» Goal
The records follow. Print, word for word, the first line through the "return Vector((ka *" line.

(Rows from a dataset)
┌──
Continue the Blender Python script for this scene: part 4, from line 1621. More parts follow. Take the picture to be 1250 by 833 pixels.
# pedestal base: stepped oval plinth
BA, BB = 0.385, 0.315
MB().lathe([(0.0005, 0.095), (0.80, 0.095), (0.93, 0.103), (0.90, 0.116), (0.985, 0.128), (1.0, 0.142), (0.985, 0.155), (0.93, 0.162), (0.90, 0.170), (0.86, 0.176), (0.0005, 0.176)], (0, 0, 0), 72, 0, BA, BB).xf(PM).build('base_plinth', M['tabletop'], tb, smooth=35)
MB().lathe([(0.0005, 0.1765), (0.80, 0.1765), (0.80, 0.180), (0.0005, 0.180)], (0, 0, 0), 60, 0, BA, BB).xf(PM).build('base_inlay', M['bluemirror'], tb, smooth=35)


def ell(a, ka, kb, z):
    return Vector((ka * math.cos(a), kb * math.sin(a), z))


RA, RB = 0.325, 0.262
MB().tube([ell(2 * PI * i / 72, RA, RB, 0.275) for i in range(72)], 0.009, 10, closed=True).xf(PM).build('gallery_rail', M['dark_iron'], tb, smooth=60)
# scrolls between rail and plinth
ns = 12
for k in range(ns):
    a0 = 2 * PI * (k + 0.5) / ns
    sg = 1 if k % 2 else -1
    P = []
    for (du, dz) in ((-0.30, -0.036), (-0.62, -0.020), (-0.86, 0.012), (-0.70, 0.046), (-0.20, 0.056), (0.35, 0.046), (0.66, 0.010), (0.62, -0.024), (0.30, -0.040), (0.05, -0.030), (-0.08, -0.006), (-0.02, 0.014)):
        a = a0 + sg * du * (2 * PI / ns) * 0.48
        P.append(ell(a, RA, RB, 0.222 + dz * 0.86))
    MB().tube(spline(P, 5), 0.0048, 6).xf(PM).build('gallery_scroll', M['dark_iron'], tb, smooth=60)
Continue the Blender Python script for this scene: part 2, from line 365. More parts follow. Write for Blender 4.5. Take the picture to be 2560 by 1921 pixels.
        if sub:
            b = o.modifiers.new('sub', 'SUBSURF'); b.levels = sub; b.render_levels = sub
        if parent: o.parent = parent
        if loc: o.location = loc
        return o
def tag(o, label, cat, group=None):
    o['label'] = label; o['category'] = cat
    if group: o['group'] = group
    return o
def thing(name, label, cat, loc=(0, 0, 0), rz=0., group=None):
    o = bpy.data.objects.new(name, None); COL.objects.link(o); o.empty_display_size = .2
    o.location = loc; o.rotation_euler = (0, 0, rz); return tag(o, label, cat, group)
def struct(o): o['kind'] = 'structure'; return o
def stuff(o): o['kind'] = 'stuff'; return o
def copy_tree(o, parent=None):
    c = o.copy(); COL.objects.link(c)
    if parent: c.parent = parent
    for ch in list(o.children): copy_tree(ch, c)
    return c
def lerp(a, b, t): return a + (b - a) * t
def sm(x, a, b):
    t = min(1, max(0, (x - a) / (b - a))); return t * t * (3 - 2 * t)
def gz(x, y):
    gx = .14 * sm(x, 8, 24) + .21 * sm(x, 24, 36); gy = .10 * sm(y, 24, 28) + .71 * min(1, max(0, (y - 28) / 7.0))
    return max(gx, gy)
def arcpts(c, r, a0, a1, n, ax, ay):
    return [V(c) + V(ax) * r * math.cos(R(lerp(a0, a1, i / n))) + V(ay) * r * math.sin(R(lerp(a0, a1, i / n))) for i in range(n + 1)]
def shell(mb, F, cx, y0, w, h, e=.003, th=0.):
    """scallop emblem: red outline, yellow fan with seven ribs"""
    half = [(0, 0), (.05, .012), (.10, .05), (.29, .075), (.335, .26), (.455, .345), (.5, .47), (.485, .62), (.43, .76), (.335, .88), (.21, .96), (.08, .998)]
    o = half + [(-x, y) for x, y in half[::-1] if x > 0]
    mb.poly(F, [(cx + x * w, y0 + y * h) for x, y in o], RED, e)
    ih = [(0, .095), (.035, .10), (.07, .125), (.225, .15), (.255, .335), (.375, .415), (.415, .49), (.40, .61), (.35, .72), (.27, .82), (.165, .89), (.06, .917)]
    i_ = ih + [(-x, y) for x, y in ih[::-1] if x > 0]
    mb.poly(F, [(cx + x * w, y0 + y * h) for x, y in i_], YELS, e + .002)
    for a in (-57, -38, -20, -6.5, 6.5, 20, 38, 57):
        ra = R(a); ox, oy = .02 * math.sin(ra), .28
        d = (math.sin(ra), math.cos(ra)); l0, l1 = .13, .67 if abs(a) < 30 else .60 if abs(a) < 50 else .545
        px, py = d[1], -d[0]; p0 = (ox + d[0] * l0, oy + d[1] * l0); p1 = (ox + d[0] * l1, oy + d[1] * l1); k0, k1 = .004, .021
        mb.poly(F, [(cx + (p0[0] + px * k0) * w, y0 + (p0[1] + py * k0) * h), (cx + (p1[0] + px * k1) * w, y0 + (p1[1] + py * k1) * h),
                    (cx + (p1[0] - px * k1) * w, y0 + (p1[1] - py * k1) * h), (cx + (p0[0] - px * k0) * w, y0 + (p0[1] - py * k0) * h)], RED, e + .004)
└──
» Answer to this task
Continue the Blender Python script for this scene: part 4, from line 1621. More parts follow. Take the picture to be 1250 by 833 pixels.
# pedestal base: stepped oval plinth
BA, BB = 0.385, 0.315
MB().lathe([(0.0005, 0.095), (0.80, 0.095), (0.93, 0.103), (0.90, 0.116), (0.985, 0.128), (1.0, 0.142), (0.985, 0.155), (0.93, 0.162), (0.90, 0.170), (0.86, 0.176), (0.0005, 0.176)], (0, 0, 0), 72, 0, BA, BB).xf(PM).build('base_plinth', M['tabletop'], tb, smooth=35)
MB().lathe([(0.0005, 0.1765), (0.80, 0.1765), (0.80, 0.180), (0.0005, 0.180)], (0, 0, 0), 60, 0, BA, BB).xf(PM).build('base_inlay', M['bluemirror'], tb, smooth=35)


def ell(a, ka, kb, z):
    return Vector((ka * math.cos(a), kb * math.sin(a), z))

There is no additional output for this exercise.